[What this task involves]: Reproduce the listing below in its entirety. Change nothing.

[Raw data]:
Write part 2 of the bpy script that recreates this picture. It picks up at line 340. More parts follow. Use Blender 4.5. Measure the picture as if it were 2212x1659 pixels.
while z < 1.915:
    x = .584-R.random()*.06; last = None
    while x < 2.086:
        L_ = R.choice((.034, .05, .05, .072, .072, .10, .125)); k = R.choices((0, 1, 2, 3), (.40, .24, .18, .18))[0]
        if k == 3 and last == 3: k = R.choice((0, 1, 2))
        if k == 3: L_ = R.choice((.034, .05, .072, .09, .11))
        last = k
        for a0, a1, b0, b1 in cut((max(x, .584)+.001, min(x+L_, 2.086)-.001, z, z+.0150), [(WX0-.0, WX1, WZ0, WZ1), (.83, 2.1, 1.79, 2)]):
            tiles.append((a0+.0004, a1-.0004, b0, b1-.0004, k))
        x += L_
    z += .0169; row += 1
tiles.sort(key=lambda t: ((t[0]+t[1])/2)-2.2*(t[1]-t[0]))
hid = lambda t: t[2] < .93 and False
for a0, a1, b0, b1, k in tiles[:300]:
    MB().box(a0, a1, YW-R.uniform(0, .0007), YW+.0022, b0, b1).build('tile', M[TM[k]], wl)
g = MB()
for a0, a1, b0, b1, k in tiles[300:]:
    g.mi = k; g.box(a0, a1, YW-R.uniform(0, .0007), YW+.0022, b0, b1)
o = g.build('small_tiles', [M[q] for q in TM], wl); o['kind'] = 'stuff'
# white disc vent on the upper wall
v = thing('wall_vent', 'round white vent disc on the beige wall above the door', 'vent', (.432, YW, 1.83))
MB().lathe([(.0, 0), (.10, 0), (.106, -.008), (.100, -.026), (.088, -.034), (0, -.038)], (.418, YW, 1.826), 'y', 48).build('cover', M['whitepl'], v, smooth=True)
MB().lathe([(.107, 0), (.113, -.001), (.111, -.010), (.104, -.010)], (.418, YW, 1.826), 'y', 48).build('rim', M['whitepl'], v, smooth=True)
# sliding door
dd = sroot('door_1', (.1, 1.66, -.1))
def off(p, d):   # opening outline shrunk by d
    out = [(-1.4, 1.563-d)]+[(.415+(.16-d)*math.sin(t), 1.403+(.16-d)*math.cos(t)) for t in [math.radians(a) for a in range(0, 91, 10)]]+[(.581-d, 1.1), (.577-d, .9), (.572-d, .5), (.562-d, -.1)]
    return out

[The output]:
Write part 2 of the bpy script that recreates this picture. It picks up at line 340. More parts follow. Use Blender 4.5. Measure the picture as if it were 2212x1659 pixels.
while z < 1.915:
    x = .584-R.random()*.06; last = None
    while x < 2.086:
        L_ = R.choice((.034, .05, .05, .072, .072, .10, .125)); k = R.choices((0, 1, 2, 3), (.40, .24, .18, .18))[0]
        if k == 3 and last == 3: k = R.choice((0, 1, 2))
        if k == 3: L_ = R.choice((.034, .05, .072, .09, .11))
        last = k
        for a0, a1, b0, b1 in cut((max(x, .584)+.001, min(x+L_, 2.086)-.001, z, z+.0150), [(WX0-.0, WX1, WZ0, WZ1), (.83, 2.1, 1.79, 2)]):
            tiles.append((a0+.0004, a1-.0004, b0, b1-.0004, k))
        x += L_
    z += .0169; row += 1
tiles.sort(key=lambda t: ((t[0]+t[1])/2)-2.2*(t[1]-t[0]))
hid = lambda t: t[2] < .93 and False
for a0, a1, b0, b1, k in tiles[:300]:
    MB().box(a0, a1, YW-R.uniform(0, .0007), YW+.0022, b0, b1).build('tile', M[TM[k]], wl)
g = MB()
for a0, a1, b0, b1, k in tiles[300:]:
    g.mi = k; g.box(a0, a1, YW-R.uniform(0, .0007), YW+.0022, b0, b1)
o = g.build('small_tiles', [M[q] for q in TM], wl); o['kind'] = 'stuff'
# white disc vent on the upper wall
v = thing('wall_vent', 'round white vent disc on the beige wall above the door', 'vent', (.432, YW, 1.83))
MB().lathe([(.0, 0), (.10, 0), (.106, -.008), (.100, -.026), (.088, -.034), (0, -.038)], (.418, YW, 1.826), 'y', 48).build('cover', M['whitepl'], v, smooth=True)
MB().lathe([(.107, 0), (.113, -.001), (.111, -.010), (.104, -.010)], (.418, YW, 1.826), 'y', 48).build('rim', M['whitepl'], v, smooth=True)
# sliding door
dd = sroot('door_1', (.1, 1.66, -.1))
def off(p, d):   # opening outline shrunk by d
    out = [(-1.4, 1.563-d)]+[(.415+(.16-d)*math.sin(t), 1.403+(.16-d)*math.cos(t)) for t in [math.radians(a) for a in range(0, 91, 10)]]+[(.581-d, 1.1), (.577-d, .9), (.572-d, .5), (.562-d, -.1)]
    return out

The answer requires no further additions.